1) in an area where you know the house is going to gain value at least relatively quickly

2) are planning to move and / or refinance within about 3-5 years

It's not as terrible as everyone thinks, because like you said, you don't HAVE to pay just the interest.

Also, it's pretty much the only thing that will let you swing into a really expensive house if you don't have much down payment
 
Interest-only loans are ideal for borrowers who get paid on commission or are expecting to receive a large lump sum of money in the future (for example, buyers who still have their old home up for sale, but want to get in the new home right away). This is because, during the initial 10 year interest-only period, any prepayment of principal will reduce the monthly interest-only payments.
Any wage-earner or salaried borrowers who are considering an interest-only loan because they cannot afford the fully amortized payment should IMO not buy the house period.

Interest-only loans come in a variety of shapes and flavors.
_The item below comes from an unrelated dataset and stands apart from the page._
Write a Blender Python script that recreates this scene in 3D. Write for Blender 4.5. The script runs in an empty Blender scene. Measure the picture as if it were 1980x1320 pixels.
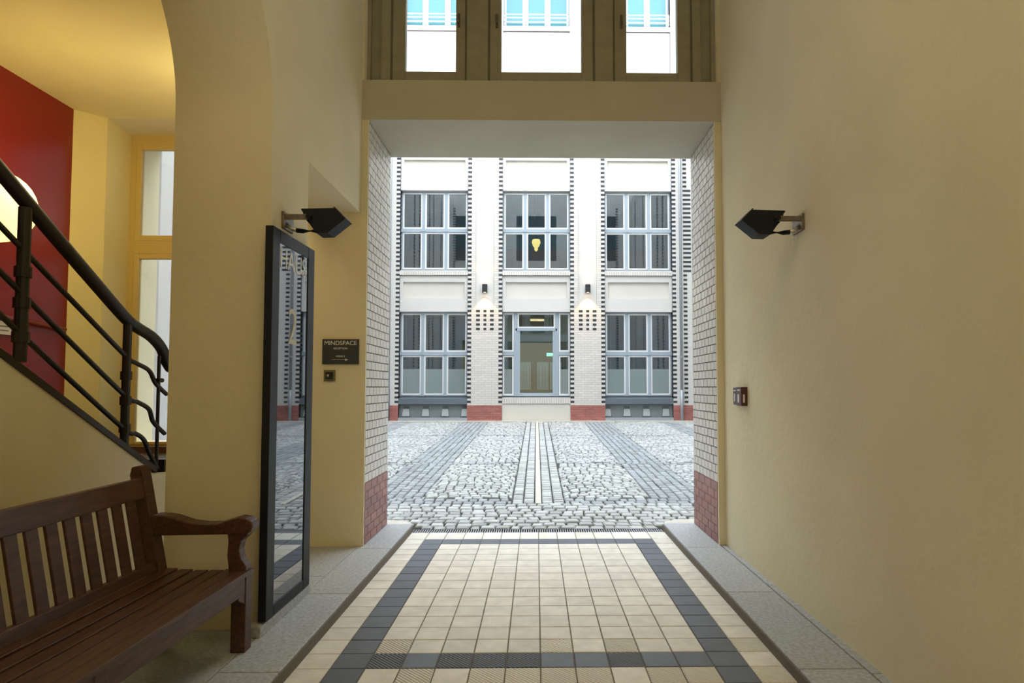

The one Triumph is referring to is called a 7/1 I/O ARM, or Hybrid 7 year fixed interest only adjustable rate mortgage with the remaining 23 years as a 1 year ARM. The market interest rates on that program are very similar to a traditional 30 year fixed fully-amortizing mortgage (though slightly less than a 30 fixed I/O). Other available interest-only programs are 30 fixed, 3/1 ARM, and 5/1 ARM, among others.

ALL interest only loans allow for an initial 10 year interest-only period, after which they fully reamortize for 20 years, for a total term of 30 years. During the interest-only period, any principal prepayments will reduce the amount of monthly accrued interest, thus reducing the monthly interest only payment. Also, during the interest only period, the loan is not amortized (or is infinitely amortized?) as you are making only interest only payments.

Make sense? 🙂


edit: Don't get me wrong. I/O loans are not bad. In fact, they're great. They're just not for everyone IMO. They work great for self-employed and commissioned borrowers who can fall back on the smaller interest-only payment during lean times and then make larger prepayments during the better times. They also work well for buyers still waiting for their old home to sell. When it does, and they apply the proceeds to the new mortgage, they get a lower payment without having to refinance. But if the only way you can afford the house is to go I/O, don't do it.
 
The one Triumph is referring to is called a 7/1 I/O ARM, or Hybrid 7 year fixed interest only adjustable rate mortgage with the remaining 23 years as a 1 year ARM.

Does that mean that it will readjust every year for 23 years?
 
Originally posted by: Triumph
Does that mean that it will readjust every year for 23 years?
After the initial fixed period, it most certainly could, yes. Depending on the market conditions at that time. There will be caps, of course, both adjustment caps (the most it could adjust each year, usually 1-2%) and lifetime floor and ceiling caps (the lowest and highest rates possible during the life of the loan).
When shopping for an ARM, the initial fixed rate should not be your top concern. Instead, you should shop based on the margin, as the actual interest rate during the adjustable period is calculated based on an index plus the margin.